The characteristic of gold to retain its value makes gold investments attractive for retirement and pension purposes. Over the past years, gold has gained in popularity as a retirement asset.

What amount to invest in gold?

Investors who decide to put a share of their savings or investments into gold face the question of how much to invest in gold. Choosing the ideal portion of a portfolio to allocate to gold is key in creating a well-diversified portfolio which minimizes investment risks.

Expert recommendations range from below 5% to well over 15%.

How to invest in gold?

Investments in gold can be done in various ways:

  • Gold-backed securities like Exchange Traded Funds (ETFs) or physical gold funds
  • Non-gold backed securities such as gold index funds (index trackers)
  • Physical gold
  • Other forms of gold investments like gold certificates, gold accounts or gold trusts

The decision on the type of the gold investment should be based on an assessment of each option with regard to safety and cost aspects. In our opinion, there are several arguments in favor of physical gold.

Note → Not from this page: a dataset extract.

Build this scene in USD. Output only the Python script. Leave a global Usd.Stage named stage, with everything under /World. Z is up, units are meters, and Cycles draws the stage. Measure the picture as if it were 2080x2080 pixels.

Physical gold allows direct ownership of gold with no barriers between the investor and his/her gold investment. A default on the part of the provider does not impact the investor’s real ownership of the gold. The gold is the legal property of the investor.

Vaulted gold, i.e. professionally stored physical gold, is a product that private banks have traditionally offered to wealthy investors. Today, vaulted gold is also offered to retail investors. The advantages of this form of physical gold investment are its high liquidity, its ease of handling, the relatively low costs and its safety.

Depending on the provider, vaulted gold can be bought and sold easily, 24 hours a day, 7 days a week, 365 days a year. In most cases, costs for buying or selling vaulted gold are significantly lower than buying small gold coins or gold bars. The regular costs for insured safekeeping of gold are also low. Depending on the investment amount and product provider they can be significantly lower than the regular management costs for a gold fund or even a gold ETF.

Costs of gold investments

The costs of a gold investment depend very heavily on the specific type of investment and on the specific provider of the product. From an investor’s standpoint, the costs can be categorized as one of the following:

  • Costs for buying gold / gold investments
  • Regular costs for administration / safekeeping of the gold investment
  • Costs for selling a gold investment

Risks of gold investments

As with every investment, investing in gold may also carry risks for the investor. The price risk, i.e. the likelihood that the gold investment will drop in value due to a decrease of the gold price, is the most obvious risk of a gold investment. Private investors should only invest a limited share of their overall portfolio in gold. Diversification generally reduces the risk to the overall investment portfolio in case of price movements in individual asset classes.

Other risks of gold investments could be counterparty risks or liquidity risks. Investors are advised to check the product characteristics (e.g. outright ownership of gold and custody by an independent third party) and the product providers (e.g. trustworthiness) before investing any money.

If investors invest in financial products which are linked to the price of gold, they usually face the counter party risk. If the issuer of the financial product becomes insolvent, the investor may lose money.

Tax on gold investments

Disclaimer: The information contained herein is general in nature and is not intended as legal, tax or investment advice. The information contained herein should not be used in any actual transaction without the advice and guidance of a professional Tax Advisor who is familiar with all the relevant facts.

Bullion gold is VAT exempted in the European Union as well as in the US and other countries.

The taxation of capital gains from gold investments depends on your country’s tax codes and the form of investment. In the US and UK investors have to declare capital gains from gold investments and pay a tax on the gains. In the US, there is in general no difference in capital gains tax on physical, vaulted gold, gold ETF or other gold-backed securities.